MIGDAL HAEMEK, Israel —Jordan Valley Semiconductors Ltd. announced that it has recently delivered and successfully commissioned its JVX7300L in-line X-ray metrology tool at multiple customers. The systems have been purchased for in-fab process development and automated production monitoring of GaN on Si wafers.
Isaac Mazor, Jordan Valley's CEO, said, "We are pleased to have been selected by key customers to provide in-line metrology for their GaN on Si manufacturing. We believe Jordan Valley is well positioned to support this and other emerging applications, with our comprehensive portfolio of X-ray based technologies and tools. These selections represent the customers' confidence in Jordan Valley's ability to provide innovative and robust solutions for their demanding process development and control needs."
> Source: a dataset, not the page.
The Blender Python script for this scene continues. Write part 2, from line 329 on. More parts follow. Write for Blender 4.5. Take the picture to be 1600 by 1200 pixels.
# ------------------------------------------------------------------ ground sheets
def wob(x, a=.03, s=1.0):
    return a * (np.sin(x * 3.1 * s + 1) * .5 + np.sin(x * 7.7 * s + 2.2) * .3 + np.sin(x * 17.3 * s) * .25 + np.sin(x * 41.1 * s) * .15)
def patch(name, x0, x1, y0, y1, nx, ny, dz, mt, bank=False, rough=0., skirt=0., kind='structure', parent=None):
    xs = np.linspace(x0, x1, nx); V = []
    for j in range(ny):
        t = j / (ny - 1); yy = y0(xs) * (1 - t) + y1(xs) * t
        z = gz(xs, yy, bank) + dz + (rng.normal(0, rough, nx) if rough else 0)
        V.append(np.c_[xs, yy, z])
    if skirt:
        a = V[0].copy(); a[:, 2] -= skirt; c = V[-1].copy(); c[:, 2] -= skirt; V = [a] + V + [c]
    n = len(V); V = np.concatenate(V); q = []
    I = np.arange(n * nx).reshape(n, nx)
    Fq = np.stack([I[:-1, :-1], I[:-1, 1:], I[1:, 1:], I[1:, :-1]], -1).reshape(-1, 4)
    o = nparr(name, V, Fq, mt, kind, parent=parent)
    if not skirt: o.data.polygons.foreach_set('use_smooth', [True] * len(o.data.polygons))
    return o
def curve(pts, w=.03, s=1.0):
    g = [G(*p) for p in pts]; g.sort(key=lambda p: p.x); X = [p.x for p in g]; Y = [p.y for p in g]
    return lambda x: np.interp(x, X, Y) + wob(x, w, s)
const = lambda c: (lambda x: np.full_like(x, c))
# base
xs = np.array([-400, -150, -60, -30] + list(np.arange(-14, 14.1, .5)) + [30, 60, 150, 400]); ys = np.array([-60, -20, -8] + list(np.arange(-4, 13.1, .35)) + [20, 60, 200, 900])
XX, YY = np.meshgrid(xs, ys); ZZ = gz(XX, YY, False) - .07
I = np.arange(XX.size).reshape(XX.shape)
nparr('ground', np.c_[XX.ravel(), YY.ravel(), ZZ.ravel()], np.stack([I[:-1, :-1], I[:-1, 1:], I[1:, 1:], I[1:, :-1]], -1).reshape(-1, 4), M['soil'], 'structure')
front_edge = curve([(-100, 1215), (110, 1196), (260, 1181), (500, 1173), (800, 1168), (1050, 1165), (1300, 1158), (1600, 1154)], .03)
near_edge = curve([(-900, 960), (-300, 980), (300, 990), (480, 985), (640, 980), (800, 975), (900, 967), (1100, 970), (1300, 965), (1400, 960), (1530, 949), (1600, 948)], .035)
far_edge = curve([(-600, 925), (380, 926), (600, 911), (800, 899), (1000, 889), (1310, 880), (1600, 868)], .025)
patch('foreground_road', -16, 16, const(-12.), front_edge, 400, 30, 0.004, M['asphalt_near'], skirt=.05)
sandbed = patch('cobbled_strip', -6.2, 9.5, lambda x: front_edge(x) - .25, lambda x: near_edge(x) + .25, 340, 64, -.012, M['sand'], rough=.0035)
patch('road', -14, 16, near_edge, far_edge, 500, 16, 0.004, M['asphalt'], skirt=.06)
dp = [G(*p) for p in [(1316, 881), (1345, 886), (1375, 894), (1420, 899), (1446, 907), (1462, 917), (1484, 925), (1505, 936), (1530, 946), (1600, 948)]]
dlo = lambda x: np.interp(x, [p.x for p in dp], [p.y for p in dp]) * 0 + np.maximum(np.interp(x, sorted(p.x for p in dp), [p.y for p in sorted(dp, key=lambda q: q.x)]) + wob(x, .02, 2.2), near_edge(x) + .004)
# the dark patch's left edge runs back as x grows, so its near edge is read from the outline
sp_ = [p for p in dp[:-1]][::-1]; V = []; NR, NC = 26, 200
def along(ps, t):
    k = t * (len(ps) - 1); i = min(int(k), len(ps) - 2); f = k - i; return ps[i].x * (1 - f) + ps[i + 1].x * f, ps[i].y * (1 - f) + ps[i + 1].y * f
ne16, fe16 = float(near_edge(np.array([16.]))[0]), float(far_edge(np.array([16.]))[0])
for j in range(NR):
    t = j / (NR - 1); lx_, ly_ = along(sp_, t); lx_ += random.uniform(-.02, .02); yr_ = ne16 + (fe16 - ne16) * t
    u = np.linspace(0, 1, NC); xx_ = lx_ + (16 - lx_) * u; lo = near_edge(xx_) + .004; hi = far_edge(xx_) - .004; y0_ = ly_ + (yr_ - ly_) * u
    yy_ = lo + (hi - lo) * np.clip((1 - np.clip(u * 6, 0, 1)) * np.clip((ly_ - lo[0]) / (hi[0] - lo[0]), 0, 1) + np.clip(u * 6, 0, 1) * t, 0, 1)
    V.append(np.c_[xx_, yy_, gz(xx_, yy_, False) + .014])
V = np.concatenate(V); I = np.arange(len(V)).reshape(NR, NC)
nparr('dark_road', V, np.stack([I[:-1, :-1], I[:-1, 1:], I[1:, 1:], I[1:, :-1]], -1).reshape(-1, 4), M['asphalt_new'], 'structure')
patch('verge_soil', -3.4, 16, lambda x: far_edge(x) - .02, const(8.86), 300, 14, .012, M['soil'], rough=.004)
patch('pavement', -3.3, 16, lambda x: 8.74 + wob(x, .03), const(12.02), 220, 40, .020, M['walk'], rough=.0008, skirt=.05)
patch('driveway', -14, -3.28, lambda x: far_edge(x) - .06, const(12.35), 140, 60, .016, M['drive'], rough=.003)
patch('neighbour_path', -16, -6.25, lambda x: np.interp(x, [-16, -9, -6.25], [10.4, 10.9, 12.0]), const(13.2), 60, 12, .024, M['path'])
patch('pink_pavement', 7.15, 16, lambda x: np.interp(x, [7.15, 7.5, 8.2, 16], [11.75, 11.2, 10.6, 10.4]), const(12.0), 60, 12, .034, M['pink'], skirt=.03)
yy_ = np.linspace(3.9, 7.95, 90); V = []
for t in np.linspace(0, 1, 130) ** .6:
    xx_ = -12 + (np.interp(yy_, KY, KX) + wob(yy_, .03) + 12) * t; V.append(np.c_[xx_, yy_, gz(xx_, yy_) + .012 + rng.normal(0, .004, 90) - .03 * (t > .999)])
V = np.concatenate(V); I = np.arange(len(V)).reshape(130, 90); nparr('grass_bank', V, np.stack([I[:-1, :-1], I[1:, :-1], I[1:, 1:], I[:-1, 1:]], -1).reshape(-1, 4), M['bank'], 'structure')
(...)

Dr. Paul Ryan, Corporate VP and JV-UK manager noted, "GaN on Si technology presents new metrology challenges and requirements that only High-Resolution X-ray Diffraction (HRXRD) can adequately address. We have been supporting the manufacturing needs of both the compound and silicon semiconductor industries for many years. Bringing together these technologies Jordan Valley can provide solutions for the characterization of these advanced material systems, while meeting the customers' stringent process and automation requirements in a short period of development time. The JVX7300L provides the highest-level of automation, flexibility and robustness for such emerging applications. In choosing the JVX7300L platform, the customers' acknowledged the significant contribution of the product in shortening their process development cycle, together with the ability to use the same tool for production monitoring to help drive yield enhancement."
The JVX7300L is a production worthy X-ray metrology system for GaN on Si and other More-than-Moore applications and can be used for both in-fab process development and production monitoring. The tool supports a wide range of X-ray metrology modes to provide solutions for a wide range of materials and structures.
HRXRD is capable of measuring the composition, thickness strain/relaxation of single and multiple epilayer stacks. Additionally, with XRR and (GI -0.19%) XRD channels, the tool can also provide information on the thickness and density of a wide range of thin-films as well as providing unique microstructure information (crystallinity, grain-size and phase) of polycrystalline thin-films. Unlike optical or spectroscopic tools, HRXRD and XRR are first principle techniques that deliver accurate and precise results without calibration.